Given instruction: Copy every line, leaving nothing out and adding nothing.
>>>
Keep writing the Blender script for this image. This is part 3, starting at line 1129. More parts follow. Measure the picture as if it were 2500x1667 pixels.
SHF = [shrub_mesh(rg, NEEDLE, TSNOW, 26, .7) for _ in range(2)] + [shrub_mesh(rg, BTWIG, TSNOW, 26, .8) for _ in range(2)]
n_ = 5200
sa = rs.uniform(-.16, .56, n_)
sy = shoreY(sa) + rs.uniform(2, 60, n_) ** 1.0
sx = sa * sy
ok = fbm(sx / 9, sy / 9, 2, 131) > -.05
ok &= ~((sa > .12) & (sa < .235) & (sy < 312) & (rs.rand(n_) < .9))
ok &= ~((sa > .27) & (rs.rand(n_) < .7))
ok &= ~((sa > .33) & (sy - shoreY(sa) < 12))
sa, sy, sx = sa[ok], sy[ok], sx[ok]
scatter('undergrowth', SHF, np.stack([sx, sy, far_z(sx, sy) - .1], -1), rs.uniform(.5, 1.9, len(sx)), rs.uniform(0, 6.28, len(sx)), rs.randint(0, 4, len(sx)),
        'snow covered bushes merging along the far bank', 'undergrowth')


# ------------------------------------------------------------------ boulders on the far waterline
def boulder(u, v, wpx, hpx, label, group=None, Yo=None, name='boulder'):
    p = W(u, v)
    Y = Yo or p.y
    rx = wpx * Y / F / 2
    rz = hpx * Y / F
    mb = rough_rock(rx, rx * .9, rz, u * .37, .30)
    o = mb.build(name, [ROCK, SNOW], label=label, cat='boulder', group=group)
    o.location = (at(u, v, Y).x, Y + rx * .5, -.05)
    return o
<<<
Exercise output:
Keep writing the Blender script for this image. This is part 3, starting at line 1129. More parts follow. Measure the picture as if it were 2500x1667 pixels.
SHF = [shrub_mesh(rg, NEEDLE, TSNOW, 26, .7) for _ in range(2)] + [shrub_mesh(rg, BTWIG, TSNOW, 26, .8) for _ in range(2)]
n_ = 5200
sa = rs.uniform(-.16, .56, n_)
sy = shoreY(sa) + rs.uniform(2, 60, n_) ** 1.0
sx = sa * sy
ok = fbm(sx / 9, sy / 9, 2, 131) > -.05
ok &= ~((sa > .12) & (sa < .235) & (sy < 312) & (rs.rand(n_) < .9))
ok &= ~((sa > .27) & (rs.rand(n_) < .7))
ok &= ~((sa > .33) & (sy - shoreY(sa) < 12))
sa, sy, sx = sa[ok], sy[ok], sx[ok]
scatter('undergrowth', SHF, np.stack([sx, sy, far_z(sx, sy) - .1], -1), rs.uniform(.5, 1.9, len(sx)), rs.uniform(0, 6.28, len(sx)), rs.randint(0, 4, len(sx)),
        'snow covered bushes merging along the far bank', 'undergrowth')


# ------------------------------------------------------------------ boulders on the far waterline
def boulder(u, v, wpx, hpx, label, group=None, Yo=None, name='boulder'):
    p = W(u, v)
    Y = Yo or p.y
    rx = wpx * Y / F / 2
    rz = hpx * Y / F
    mb = rough_rock(rx, rx * .9, rz, u * .37, .30)
    o = mb.build(name, [ROCK, SNOW], label=label, cat='boulder', group=group)
    o.location = (at(u, v, Y).x, Y + rx * .5, -.05)
    return o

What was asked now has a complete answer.